**Exercise prompt**
Copy each line exactly. Drop every picture.

**Data**
--- Start ---

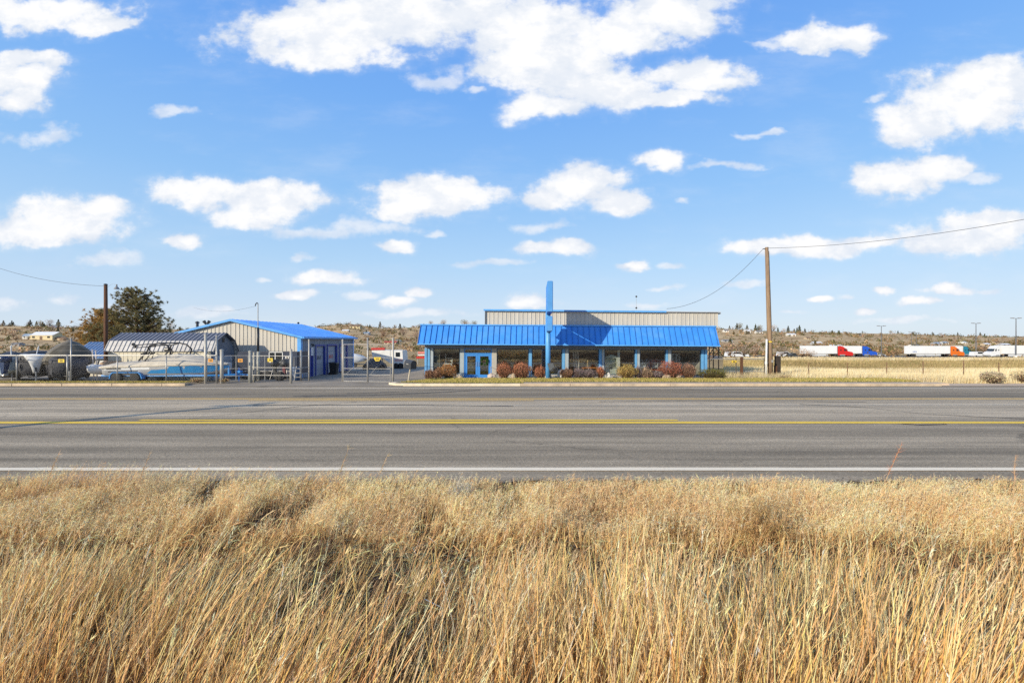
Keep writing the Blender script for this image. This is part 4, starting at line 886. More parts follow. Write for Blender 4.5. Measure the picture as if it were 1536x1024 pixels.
gate_post(451.5,526,.06,YF+2.0,'slim grey post against the shaded workshop corner'); gate_post(463.5,510,.05,YF+2.2,'taller pale post before the blue side door of the workshop',pale_post)
def leaf(name, px0, px1, ptop, pbot, Y0, Y1, rails, ups, label, mesh=True, braces=()):
    o = empty(name,((X(px0,Y0)+X(px1,Y1))/2,(Y0+Y1)/2,0),label,'gate')
    def pt(px,py): s=(px-px0)/(px1-px0); Yq=Y0+(Y1-Y0)*s; return Vector((X(px,Y0)+(X(px1,Y1)-X(px1,Y0))*s, Yq, Z(py,Y0+(Y1-Y0)*0)))
    b = MB()
    for py in rails: b.tube([pt(px0,py),pt(px1,py)],.017,8)
    for px in ups: b.tube([pt(px,pbot),pt(px,ptop)],.020,8)
    b.build('frame',galv,o)
    for (p0,q0,p1,q1) in braces: MB().tube([pt(p0,q0),pt(p1,q1)],.012,6).build('brace',galv,o)
    if mesh:
        a,c = pt(px0,pbot),pt(px1,ptop); m_ = chain(MB(),min(a.x,c.x),max(a.x,c.x),a.z,c.z,0)
        dx = c.x-a.x; m_.v = [(x,a.y+(c.y-a.y)*(x-a.x)/dx-.03,z) for x,y,z in m_.v]; m_.build('chain_mesh',mat('weathered_wire',(.3,.3,.3)),o,recalc=False)
    return o
leaf('swing_gate',334,373,533.5,571,YF+.15,YF+.55,(533.5,553,564,571),(335,354,372.5),'left mesh gate leaf between the stout post and the wide weathered post')
leaf('swing_gate',378,435.5,533.5,570,YF+.5,YF+.2,(533.5,551,562.5),(379,397.5,435),'mesh gate leaf with the round yellow sign before the workshop')
leaf('fence_panel',438,463,535,568,YF+.3,YF+2.1,(535,553,562),(441,450),'short chain link panel running back to the workshop corner')['category']='fence'
leaf('swing_gate',515,585,516,571.5,30.0,29.6,(516.5,536,552.5,561.5,571.5),(515.5,551,585.5),'tall open mesh gate across the driveway with the yellow triangle sign',True,((519,561,532,549),(556,561,566,549)))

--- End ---

**Response**
Keep writing the Blender script for this image. This is part 4, starting at line 886. More parts follow. Write for Blender 4.5. Measure the picture as if it were 1536x1024 pixels.
gate_post(451.5,526,.06,YF+2.0,'slim grey post against the shaded workshop corner'); gate_post(463.5,510,.05,YF+2.2,'taller pale post before the blue side door of the workshop',pale_post)
def leaf(name, px0, px1, ptop, pbot, Y0, Y1, rails, ups, label, mesh=True, braces=()):
    o = empty(name,((X(px0,Y0)+X(px1,Y1))/2,(Y0+Y1)/2,0),label,'gate')
    def pt(px,py): s=(px-px0)/(px1-px0); Yq=Y0+(Y1-Y0)*s; return Vector((X(px,Y0)+(X(px1,Y1)-X(px1,Y0))*s, Yq, Z(py,Y0+(Y1-Y0)*0)))
    b = MB()
    for py in rails: b.tube([pt(px0,py),pt(px1,py)],.017,8)
    for px in ups: b.tube([pt(px,pbot),pt(px,ptop)],.020,8)
    b.build('frame',galv,o)
    for (p0,q0,p1,q1) in braces: MB().tube([pt(p0,q0),pt(p1,q1)],.012,6).build('brace',galv,o)
    if mesh:
        a,c = pt(px0,pbot),pt(px1,ptop); m_ = chain(MB(),min(a.x,c.x),max(a.x,c.x),a.z,c.z,0)
        dx = c.x-a.x; m_.v = [(x,a.y+(c.y-a.y)*(x-a.x)/dx-.03,z) for x,y,z in m_.v]; m_.build('chain_mesh',mat('weathered_wire',(.3,.3,.3)),o,recalc=False)
    return o
leaf('swing_gate',334,373,533.5,571,YF+.15,YF+.55,(533.5,553,564,571),(335,354,372.5),'left mesh gate leaf between the stout post and the wide weathered post')
leaf('swing_gate',378,435.5,533.5,570,YF+.5,YF+.2,(533.5,551,562.5),(379,397.5,435),'mesh gate leaf with the round yellow sign before the workshop')
leaf('fence_panel',438,463,535,568,YF+.3,YF+2.1,(535,553,562),(441,450),'short chain link panel running back to the workshop corner')['category']='fence'
leaf('swing_gate',515,585,516,571.5,30.0,29.6,(516.5,536,552.5,561.5,571.5),(515.5,551,585.5),'tall open mesh gate across the driveway with the yellow triangle sign',True,((519,561,532,549),(556,561,566,549)))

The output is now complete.